Ich würde alles tun, um mit den Polen kooperativer umzugehen. Die Polen sind wirtschaftlich wichtig für Görlitz. In der Berliner Straße zum Beispiel kaufen die polnischen Frauen ihre Kleider und Schuhe, ich glaube, ein Drittel des Umsatzes wird durch die Polinnen erwirtschaftet. Es kann sein, dass die Polen wirtschaftlich hier vorbeiziehen, sie bauen Baumärkte und Konsumtempel, sie schreiben deutsche Texte darunter und sind viel aufgeschlossener den Deutschen gegenüber als die Deutschen den Polen. Die Polen sind sehr ehrgeizig, die Eltern achten auf die Ausbildung ihrer Kinder, schicken sie zum Studieren ins Ausland. Die ersten kommen wieder zurück.

Die NPD macht hier Wahlkampf mit dem Slogan „Poleninvasion stoppen“. Aber wir sind hier in Görlitz gegen die NPD. Ich war einer von 400 Görlitzern, die sich haben abbilden lassen und gesagt haben: Wir wollen die NPD hier nicht. Damit nimmt Görlitz auch Partei für die Polen. Ein Argument für Polenfeindlichkeit ist die Grenzkriminalität. Die gibt es, es wurden Autos, Fahrräder geklaut, aber das sind nicht immer die Polen. Es gibt auch deutsche Kriminelle, die das ausnutzen und als Trittbrettfahrer mitklauen. Aber das hängt auch damit zusammen, dass in der Bundesrepublik die Armut immer schlimmer wird. Also Hartz 4 und Arbeitslosigkeit. Viele junge Leute rennen hier abends randalierend durch die Stadt, unser Auto wurde seitwärts eingetreten, der Spiegel abgerissen. Das waren auch keine Polen.

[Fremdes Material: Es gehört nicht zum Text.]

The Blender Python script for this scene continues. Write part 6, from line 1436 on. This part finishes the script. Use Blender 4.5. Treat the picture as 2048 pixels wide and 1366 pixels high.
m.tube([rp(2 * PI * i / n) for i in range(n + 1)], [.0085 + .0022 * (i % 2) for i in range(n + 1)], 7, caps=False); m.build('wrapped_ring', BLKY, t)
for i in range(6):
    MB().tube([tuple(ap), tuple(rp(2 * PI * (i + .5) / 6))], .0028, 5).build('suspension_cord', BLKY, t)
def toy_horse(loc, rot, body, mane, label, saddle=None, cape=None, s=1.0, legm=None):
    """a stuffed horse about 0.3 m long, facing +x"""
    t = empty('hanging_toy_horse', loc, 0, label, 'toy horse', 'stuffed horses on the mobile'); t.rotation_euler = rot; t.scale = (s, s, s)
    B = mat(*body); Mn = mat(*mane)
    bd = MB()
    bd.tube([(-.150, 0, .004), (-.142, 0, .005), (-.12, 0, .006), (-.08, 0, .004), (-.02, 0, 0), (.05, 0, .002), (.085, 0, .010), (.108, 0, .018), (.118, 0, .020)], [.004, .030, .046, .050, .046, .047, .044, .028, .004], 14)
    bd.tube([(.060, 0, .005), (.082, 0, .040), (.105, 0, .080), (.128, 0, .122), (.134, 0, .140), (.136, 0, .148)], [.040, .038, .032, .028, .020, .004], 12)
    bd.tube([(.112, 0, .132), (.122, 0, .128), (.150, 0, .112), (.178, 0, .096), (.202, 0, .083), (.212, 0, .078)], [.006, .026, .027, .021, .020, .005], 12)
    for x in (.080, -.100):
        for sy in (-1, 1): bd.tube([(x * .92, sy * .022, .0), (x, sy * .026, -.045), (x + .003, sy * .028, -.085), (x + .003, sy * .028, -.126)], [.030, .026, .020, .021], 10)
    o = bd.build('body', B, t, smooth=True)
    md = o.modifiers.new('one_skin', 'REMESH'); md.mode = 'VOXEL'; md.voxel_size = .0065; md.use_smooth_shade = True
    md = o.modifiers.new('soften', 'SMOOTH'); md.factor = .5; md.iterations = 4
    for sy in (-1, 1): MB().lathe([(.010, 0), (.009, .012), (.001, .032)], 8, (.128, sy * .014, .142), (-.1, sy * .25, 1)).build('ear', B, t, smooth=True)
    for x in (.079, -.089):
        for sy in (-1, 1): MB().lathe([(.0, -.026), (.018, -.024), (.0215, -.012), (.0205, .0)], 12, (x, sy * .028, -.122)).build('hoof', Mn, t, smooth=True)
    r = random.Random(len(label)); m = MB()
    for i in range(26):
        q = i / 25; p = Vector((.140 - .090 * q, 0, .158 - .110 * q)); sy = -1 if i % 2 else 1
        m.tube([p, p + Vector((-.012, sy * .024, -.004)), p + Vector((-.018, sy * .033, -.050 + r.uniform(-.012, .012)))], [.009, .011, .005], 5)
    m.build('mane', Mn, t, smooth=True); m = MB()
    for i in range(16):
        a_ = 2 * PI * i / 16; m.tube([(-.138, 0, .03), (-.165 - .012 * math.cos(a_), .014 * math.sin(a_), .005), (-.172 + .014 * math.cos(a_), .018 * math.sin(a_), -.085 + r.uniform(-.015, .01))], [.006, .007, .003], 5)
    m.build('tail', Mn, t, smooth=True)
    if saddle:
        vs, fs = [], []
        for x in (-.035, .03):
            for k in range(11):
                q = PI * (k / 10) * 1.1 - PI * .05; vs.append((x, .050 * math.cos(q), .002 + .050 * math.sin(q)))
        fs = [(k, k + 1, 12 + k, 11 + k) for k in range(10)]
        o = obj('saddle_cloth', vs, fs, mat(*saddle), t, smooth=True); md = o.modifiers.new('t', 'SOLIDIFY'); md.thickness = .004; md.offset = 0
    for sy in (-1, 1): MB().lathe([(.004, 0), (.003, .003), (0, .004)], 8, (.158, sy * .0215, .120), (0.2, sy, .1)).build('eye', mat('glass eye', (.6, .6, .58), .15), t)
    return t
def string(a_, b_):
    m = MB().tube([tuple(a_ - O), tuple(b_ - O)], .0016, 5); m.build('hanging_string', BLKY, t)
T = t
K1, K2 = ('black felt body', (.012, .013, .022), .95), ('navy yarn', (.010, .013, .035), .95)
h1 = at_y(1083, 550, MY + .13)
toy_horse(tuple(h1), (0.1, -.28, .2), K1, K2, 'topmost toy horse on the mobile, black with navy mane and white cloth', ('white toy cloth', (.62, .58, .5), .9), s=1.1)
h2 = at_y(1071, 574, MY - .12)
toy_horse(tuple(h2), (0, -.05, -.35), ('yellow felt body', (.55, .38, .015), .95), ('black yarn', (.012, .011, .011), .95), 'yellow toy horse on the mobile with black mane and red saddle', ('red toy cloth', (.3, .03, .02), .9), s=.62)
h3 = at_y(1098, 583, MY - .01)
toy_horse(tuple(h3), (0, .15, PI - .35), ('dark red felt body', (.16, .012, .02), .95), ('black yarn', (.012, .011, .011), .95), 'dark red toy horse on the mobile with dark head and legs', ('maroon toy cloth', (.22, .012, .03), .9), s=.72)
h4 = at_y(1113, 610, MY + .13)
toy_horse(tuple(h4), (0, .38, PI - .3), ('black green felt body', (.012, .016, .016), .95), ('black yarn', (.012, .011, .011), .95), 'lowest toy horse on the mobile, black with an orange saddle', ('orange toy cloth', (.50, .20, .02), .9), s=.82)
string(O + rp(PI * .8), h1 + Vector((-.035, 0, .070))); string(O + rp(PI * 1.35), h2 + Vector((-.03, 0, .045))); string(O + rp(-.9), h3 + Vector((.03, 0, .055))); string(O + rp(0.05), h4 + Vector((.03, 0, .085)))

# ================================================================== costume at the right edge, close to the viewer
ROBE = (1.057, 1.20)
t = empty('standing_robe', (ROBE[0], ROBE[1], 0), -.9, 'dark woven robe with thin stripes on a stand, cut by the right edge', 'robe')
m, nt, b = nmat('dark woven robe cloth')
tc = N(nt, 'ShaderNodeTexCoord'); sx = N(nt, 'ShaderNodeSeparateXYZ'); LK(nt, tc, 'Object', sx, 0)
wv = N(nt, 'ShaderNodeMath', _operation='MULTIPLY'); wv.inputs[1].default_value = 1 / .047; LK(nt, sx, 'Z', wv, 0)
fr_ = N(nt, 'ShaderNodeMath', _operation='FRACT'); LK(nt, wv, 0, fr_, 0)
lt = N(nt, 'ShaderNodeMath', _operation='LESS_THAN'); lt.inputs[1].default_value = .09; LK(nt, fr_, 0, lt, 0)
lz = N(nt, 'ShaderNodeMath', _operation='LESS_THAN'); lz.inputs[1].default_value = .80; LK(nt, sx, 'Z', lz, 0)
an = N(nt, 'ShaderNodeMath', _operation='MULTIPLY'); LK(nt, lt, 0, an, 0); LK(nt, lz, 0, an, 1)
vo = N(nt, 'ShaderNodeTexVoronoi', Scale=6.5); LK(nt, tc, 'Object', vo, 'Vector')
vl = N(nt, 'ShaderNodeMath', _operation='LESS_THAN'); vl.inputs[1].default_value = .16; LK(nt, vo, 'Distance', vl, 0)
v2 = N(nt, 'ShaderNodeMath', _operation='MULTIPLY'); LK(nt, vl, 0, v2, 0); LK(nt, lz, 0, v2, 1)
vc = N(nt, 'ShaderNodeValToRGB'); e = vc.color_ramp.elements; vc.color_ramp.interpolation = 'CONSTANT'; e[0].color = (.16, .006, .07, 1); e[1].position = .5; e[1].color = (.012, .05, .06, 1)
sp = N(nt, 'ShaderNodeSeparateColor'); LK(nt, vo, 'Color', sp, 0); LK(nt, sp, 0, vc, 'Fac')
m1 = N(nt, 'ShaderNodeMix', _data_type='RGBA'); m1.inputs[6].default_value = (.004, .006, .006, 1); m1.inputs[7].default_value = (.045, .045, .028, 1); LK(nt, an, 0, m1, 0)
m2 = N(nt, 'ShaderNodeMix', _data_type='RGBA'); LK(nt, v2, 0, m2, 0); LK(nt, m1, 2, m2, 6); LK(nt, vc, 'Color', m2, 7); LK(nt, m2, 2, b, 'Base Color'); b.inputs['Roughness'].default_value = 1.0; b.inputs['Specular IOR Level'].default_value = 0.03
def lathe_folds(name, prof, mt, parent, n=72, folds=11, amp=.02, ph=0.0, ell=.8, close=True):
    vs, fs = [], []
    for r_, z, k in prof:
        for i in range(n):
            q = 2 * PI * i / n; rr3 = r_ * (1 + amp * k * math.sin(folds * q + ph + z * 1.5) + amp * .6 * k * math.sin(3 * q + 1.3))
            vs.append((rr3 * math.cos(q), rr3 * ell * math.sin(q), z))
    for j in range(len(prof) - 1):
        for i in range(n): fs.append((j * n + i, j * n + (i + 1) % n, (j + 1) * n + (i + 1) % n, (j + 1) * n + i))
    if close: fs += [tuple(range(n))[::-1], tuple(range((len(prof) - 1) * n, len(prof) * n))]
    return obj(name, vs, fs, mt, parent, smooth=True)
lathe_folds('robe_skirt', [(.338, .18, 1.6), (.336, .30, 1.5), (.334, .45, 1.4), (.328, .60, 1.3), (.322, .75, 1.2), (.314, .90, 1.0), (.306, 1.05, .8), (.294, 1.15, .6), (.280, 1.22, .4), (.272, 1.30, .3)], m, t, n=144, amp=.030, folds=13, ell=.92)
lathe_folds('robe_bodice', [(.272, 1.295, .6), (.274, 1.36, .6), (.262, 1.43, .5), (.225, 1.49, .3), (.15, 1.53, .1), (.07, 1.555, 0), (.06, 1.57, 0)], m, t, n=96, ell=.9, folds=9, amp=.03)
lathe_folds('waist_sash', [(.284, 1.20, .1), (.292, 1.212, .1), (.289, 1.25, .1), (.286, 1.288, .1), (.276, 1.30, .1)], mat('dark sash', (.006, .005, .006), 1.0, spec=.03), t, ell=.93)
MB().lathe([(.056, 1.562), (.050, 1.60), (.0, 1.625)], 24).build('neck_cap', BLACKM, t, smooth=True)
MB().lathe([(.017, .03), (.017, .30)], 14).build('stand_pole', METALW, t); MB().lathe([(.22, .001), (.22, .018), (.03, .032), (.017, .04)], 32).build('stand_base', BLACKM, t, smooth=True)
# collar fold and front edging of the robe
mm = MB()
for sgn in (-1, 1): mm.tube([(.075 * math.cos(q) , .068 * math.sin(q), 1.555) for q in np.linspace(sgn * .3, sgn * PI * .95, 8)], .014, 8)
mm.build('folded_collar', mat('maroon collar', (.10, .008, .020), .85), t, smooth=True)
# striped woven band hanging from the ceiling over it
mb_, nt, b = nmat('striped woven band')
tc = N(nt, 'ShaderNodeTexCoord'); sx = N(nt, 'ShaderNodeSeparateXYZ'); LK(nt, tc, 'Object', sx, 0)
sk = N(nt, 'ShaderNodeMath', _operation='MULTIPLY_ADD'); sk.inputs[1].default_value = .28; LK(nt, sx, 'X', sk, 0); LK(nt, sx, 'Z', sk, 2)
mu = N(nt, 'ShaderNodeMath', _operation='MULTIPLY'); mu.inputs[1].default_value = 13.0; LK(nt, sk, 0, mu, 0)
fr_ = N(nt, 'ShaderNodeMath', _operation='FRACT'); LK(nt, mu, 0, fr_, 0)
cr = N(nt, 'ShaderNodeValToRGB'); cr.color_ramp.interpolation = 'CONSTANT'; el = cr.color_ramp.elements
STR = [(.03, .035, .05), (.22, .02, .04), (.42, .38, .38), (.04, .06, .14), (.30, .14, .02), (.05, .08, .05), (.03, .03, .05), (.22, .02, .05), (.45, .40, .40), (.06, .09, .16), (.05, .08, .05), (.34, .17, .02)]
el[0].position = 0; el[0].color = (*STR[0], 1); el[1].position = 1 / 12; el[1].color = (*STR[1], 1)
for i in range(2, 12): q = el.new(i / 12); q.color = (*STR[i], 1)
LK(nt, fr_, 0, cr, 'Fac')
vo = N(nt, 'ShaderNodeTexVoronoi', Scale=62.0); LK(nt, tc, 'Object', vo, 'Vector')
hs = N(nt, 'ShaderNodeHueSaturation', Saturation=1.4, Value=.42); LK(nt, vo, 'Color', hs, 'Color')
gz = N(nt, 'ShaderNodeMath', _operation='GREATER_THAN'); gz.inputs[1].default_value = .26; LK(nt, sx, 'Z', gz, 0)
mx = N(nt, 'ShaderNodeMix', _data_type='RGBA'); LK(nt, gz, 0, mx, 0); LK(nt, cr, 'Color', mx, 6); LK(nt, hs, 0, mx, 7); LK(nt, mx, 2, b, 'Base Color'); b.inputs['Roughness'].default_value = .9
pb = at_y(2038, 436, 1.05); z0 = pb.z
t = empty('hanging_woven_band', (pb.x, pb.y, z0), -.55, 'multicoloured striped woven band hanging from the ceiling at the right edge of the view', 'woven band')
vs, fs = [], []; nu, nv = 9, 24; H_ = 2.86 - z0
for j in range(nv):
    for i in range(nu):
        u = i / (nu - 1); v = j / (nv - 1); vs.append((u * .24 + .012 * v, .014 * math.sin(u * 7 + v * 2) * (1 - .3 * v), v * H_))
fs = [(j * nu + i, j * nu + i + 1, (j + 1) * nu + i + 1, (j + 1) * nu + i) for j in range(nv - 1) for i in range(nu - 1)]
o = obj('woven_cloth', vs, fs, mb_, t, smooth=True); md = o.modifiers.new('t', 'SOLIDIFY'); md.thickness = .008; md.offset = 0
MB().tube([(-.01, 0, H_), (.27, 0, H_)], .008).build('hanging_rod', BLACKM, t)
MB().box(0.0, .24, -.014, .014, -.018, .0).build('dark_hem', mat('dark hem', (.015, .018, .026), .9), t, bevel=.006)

Viele der Alten bekommen das nicht mehr hin mit den Polen. Aber die Jugendlichen überwinden das, manche Görlitzer gehen in den polnischen Kindergarten, sagen Tschüß auf Deutsch und Dobre auf Polnisch. Ich hab ein Buch geschrieben: „Meine Wurzeln in Deiner Heimat“, es ist ein Verständigungs- und Begegnungsbuch, es soll jetzt auch auf Polnisch erscheinen. Die Polen reagieren sehr positiv, wenn man ihre Heimat als ihre Heimat anerkennt. Ich wünsche mir ein gutes Verhältnis zwischen Polen und Deutschen.

Im Kulturbereich und bei den Kirchen in Görlitz gibt es gute Ansätze, polnische Künstler stellen in der Neiße-Galerie aus, neben dem Jacob-Böhme-Haus gibt es ein Museum und dann die grenzübergreifende Kulturarbeit. Das funktioniert viel besser als politische Aktionen. Ich bin auch im Verein Kulturbrücken e.V.. Da machen 9-12jährige deutsche und polnische Kinder zusammen Zirkus-Workshops. Da ensteht Entspannung und Entkrampfung, die Jugend wächst also zusammen. Jetzt schreibe ich gerade ein Buch über zwei Katzen, eine Görlitzer Katze trifft einen polnischen Kater. Die haben keine Grenzprobleme, sondern ganz normale Katzenprobleme.